> [Dataset entries]

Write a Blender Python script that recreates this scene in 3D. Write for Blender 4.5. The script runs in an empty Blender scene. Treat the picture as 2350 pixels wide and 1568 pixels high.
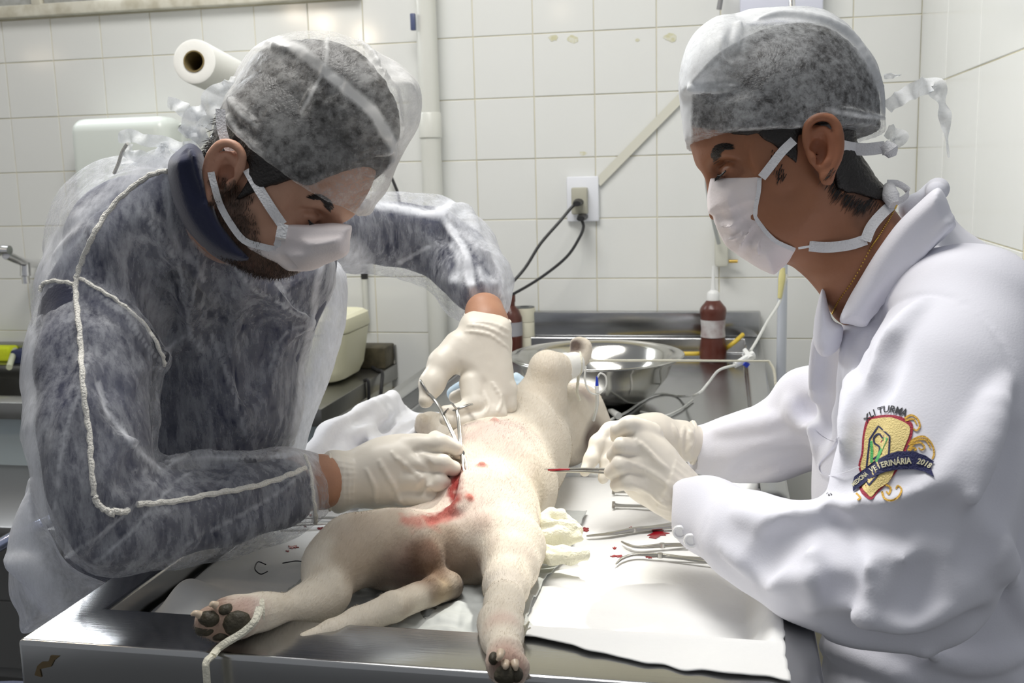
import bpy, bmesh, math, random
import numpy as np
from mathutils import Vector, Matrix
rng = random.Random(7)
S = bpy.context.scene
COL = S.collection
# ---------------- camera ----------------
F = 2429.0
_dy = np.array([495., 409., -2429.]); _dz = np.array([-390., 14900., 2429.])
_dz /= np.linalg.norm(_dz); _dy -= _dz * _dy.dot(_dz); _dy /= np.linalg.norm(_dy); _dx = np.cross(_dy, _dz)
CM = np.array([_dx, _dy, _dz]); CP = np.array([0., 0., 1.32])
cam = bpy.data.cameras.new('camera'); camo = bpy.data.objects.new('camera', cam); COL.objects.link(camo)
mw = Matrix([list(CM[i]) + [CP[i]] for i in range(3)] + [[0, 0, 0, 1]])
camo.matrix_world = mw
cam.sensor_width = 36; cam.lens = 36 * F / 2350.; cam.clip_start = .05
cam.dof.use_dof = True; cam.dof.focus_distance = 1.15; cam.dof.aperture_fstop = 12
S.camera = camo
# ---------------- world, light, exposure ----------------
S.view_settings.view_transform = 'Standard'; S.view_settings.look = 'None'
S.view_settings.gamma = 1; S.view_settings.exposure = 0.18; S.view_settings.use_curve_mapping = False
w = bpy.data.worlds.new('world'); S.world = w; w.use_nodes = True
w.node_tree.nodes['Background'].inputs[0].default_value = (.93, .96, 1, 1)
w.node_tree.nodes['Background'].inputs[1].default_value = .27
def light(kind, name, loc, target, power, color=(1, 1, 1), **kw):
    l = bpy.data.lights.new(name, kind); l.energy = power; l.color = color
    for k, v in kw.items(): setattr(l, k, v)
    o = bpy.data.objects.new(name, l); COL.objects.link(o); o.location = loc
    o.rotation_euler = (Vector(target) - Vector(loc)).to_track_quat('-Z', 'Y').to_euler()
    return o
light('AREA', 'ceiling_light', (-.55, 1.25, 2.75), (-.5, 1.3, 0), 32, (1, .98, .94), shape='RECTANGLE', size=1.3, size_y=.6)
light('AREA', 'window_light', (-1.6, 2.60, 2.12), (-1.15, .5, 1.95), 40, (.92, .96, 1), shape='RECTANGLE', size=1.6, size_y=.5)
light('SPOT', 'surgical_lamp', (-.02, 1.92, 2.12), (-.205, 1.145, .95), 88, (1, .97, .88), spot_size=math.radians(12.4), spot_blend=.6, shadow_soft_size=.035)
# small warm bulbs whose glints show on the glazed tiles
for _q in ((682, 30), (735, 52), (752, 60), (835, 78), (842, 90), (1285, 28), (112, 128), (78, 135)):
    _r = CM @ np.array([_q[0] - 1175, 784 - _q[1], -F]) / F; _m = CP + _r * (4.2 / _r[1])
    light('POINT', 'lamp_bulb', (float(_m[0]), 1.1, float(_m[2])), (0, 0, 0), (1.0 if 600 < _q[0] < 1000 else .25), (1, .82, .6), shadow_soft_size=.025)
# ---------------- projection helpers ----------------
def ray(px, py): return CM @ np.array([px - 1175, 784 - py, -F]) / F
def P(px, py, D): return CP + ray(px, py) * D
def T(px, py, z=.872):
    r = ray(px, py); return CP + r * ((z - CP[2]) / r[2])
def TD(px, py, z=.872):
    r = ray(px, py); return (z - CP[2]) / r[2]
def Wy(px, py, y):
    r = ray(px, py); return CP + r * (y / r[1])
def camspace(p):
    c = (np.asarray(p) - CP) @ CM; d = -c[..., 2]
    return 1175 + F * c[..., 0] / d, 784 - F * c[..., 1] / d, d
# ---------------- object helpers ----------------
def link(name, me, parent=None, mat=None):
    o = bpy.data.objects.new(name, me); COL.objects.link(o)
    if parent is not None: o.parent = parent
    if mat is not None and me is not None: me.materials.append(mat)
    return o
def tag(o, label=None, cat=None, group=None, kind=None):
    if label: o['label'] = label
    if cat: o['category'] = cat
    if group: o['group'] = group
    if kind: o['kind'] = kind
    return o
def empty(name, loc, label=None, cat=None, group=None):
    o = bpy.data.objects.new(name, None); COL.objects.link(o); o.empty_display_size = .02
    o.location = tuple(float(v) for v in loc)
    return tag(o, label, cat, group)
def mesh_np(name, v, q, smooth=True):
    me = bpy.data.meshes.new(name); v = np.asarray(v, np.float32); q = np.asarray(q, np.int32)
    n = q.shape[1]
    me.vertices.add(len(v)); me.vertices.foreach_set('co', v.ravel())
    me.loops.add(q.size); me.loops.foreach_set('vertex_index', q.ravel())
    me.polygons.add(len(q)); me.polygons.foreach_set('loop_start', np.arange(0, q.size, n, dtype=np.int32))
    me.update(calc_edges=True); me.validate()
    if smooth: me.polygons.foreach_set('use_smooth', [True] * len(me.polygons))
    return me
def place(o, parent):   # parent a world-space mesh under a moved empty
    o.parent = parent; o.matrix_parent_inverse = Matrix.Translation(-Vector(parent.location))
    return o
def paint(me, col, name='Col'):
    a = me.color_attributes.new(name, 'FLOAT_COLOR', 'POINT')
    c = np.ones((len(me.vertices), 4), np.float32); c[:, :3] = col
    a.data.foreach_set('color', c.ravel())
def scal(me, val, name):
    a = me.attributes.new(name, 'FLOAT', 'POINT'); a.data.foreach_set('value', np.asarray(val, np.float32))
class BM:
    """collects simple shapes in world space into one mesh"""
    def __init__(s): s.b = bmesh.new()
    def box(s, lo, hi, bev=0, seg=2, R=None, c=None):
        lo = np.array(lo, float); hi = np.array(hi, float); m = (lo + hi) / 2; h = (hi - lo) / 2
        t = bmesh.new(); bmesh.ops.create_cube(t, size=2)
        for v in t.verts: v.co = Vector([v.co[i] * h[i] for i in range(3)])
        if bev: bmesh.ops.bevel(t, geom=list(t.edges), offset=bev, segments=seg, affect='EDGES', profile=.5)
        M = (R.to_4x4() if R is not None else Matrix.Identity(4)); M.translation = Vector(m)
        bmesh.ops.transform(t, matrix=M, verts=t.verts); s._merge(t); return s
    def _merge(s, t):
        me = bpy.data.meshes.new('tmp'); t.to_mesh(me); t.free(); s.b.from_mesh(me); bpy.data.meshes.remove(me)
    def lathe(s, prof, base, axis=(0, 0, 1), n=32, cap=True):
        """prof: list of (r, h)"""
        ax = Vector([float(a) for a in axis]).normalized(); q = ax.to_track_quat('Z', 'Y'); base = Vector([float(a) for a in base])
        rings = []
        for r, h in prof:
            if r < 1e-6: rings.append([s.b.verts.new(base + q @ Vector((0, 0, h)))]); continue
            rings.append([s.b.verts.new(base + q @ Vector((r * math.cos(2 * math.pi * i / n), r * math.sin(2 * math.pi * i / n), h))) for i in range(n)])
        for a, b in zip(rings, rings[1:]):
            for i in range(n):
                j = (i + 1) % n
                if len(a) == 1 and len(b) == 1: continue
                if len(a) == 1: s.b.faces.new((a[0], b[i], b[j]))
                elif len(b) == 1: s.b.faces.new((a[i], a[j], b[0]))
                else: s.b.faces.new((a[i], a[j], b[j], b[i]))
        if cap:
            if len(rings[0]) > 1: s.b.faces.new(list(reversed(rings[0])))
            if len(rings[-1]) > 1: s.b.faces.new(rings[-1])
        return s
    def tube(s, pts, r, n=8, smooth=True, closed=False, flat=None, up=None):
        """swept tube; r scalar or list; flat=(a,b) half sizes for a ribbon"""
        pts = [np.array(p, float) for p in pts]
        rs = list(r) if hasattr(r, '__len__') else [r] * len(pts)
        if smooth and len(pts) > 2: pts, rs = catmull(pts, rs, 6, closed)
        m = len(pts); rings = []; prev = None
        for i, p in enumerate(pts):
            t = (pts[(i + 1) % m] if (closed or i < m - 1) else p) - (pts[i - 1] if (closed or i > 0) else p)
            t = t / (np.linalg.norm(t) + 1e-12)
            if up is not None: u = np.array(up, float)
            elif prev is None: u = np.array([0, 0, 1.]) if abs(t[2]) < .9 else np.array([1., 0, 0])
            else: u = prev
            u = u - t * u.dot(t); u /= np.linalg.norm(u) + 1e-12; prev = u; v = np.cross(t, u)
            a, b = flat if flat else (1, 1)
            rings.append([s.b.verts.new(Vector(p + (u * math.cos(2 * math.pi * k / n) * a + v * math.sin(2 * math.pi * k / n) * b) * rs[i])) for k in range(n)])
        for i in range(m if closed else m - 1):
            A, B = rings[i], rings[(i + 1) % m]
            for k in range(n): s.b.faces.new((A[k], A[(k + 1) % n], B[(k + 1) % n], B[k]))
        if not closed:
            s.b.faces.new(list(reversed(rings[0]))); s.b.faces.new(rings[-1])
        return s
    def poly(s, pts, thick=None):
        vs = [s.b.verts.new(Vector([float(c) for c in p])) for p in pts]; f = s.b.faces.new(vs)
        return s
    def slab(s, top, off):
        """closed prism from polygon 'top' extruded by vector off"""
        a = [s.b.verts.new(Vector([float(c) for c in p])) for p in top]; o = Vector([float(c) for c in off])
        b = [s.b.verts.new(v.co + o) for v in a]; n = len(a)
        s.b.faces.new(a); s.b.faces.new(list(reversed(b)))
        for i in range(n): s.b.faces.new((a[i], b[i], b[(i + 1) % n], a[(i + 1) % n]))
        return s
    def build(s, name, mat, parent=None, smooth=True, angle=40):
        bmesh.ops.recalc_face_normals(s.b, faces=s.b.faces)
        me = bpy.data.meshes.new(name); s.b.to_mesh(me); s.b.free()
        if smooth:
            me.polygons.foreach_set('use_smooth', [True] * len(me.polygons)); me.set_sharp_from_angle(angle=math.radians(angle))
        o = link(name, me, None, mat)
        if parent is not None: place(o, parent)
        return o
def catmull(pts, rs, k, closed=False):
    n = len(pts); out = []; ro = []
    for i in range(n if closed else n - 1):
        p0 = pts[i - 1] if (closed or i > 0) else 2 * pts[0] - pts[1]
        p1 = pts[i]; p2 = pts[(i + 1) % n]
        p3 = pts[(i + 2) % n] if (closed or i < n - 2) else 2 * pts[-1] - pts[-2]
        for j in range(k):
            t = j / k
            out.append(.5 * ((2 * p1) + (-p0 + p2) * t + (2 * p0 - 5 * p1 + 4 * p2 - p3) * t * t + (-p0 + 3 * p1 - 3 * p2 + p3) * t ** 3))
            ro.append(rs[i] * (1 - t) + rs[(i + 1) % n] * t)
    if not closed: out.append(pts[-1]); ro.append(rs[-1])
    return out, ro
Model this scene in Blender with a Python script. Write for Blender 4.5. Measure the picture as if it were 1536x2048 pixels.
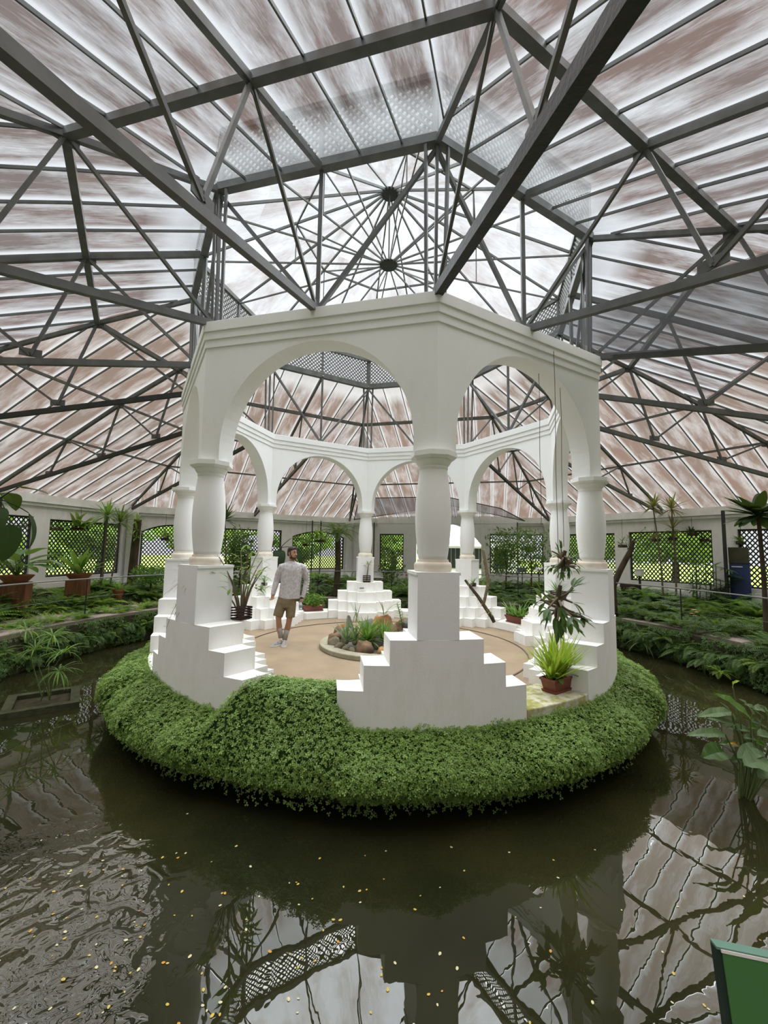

> [What this task involves]
Show every line from the entries above in which "script" appears.

> [Solution for this task]
Write a Blender Python script that recreates this scene in 3D. Write for Blender 4.5. The script runs in an empty Blender scene. Treat the picture as 2350 pixels wide and 1568 pixels high.
Model this scene in Blender with a Python script. Write for Blender 4.5. Measure the picture as if it were 1536x2048 pixels.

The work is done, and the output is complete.